Results of the international large coil task: a milestone for superconducting magnets in fusion power

Abstract

The aim of the Large Coil Task (LCT) was to demonstrate the reliable operation of large superconducting toroidal field (TF) coils and to prove the design principles and fabrication techniques to be applied for the magnets in a tokamak experimental power reactor. This has been achieved by an outstanding international development effort during more than ten years of cooperation within an IEA agreement. Parties were the US DOE, EURATOM, JAERI and the Swiss government. Six different D-shaped test coils were separately designed, developed and constructed by the LCT participants, then extensively tested together in a compact toroidal array. The ORNL acted for DOE as the LCT operating agent, building and operating the required test facility.
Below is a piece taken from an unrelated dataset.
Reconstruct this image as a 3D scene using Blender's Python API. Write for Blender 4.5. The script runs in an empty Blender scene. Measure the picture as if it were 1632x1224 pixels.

The US also provided three test coils; the other three participants one coil each. Detailed information on coil design and manufacture and all test data were shared among the LCT participants. After facility shakedown operations and preliminary coil tests, the full six-coil array tests were carried out in a continuous period from the beginning of 1986 until September 1987. Beside the originally planned tests to reach an 8 T design point performance, the tests went well beyond this goal, reaching 9 T peak field in each coil. The experiments also delineated the limits of operability and demonstrated the coil safety under abnormal conditions. For fusion application the transient a.c. field behaviour in the coils was also of great interest. Three of the coils have been tested in this respect and showed excellent performance, with loss values in agreement with the theoretical predictions. At the time of International Experimental Reactor (ITER) activities, it might be worthwhile to mention that LCT demonstrated an effective multinational collaboration in an advanced technology project, involving large scale hardware produced in several countries then assembled and operated as a tightly integrated system.